70 – 79.5    Bronze Medal (Recommended only as a mixer)
80 – 89.5     Silver Medal (Recommended for sipping and or a high quality mixer)
90 – 95         Gold Medal (Highly recommended for sipping and for sublime cocktails.)
95.5+            Platinum Award (Highest Recommendation)


5 Responses to “Lemon Hart and Son Overproof 151 Rum”

  1. Iggy said

    I have added water to dilute it to about 40% and the palate began to taste rubber like. Is there anything in the process of making the rum that can impart this flavor?

    • Hi Iggy

      Many different flavours can be brought forward during distillation.
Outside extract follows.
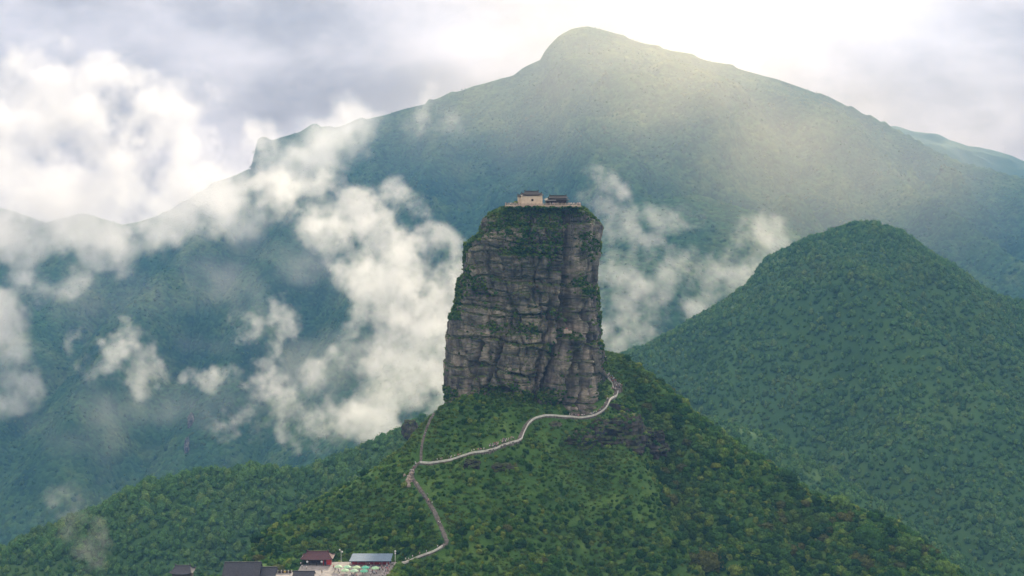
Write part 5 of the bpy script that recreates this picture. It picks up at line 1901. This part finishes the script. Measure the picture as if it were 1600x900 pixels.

Lemonhart is a Demerara rum, and I have noticed that certain demerara rums do indeed have a rubbber or tarlike component in the flavour profile. (See my review for

    • Rum Nation Demerara 23 Year Old
    • I expect that the rubber like flavour you experience at full dilution is a natural characteristic of the rum.

      • Iggy said

        Thank you for your response AW.
        I like the tarlike aromas any day, but what I meant was rather the palate felt like I’m chewing on the old rubber hose; bitter and disintegrating in my mouth, that I could not detect at near full strength for whatever reasons. Is it possibly a fault in the distilling process itself like actually using the old rubber hoses? Where is it coming from?
        I had only once tasted the same palate character in cheap Armenian brandy ( I do not remember the name ) and so – maybe I am paranoid – but I’ve been suspicious about the quality control during distillation or bottling of any product tasting remotely similar.

        • I’ve got no answers for what you tasted as what you describe is not consistent with my experiences with the Lemonhart. If it reassures you, I was in Guyana last year and witnessed their fermentation and distillation plants. No rubber hoses in site.

          The product is shipped in bulk to the Newfoundland and Labrador Liquor Corporation where it is bottled in their St. John’s Plant. I haven’t been there, but I doubt rubber hoses are anywhere to be found either.

          So like I said, I have no answers for you.

  2. Pappy Barrett said

    This makes me thirsty, and brings back memories.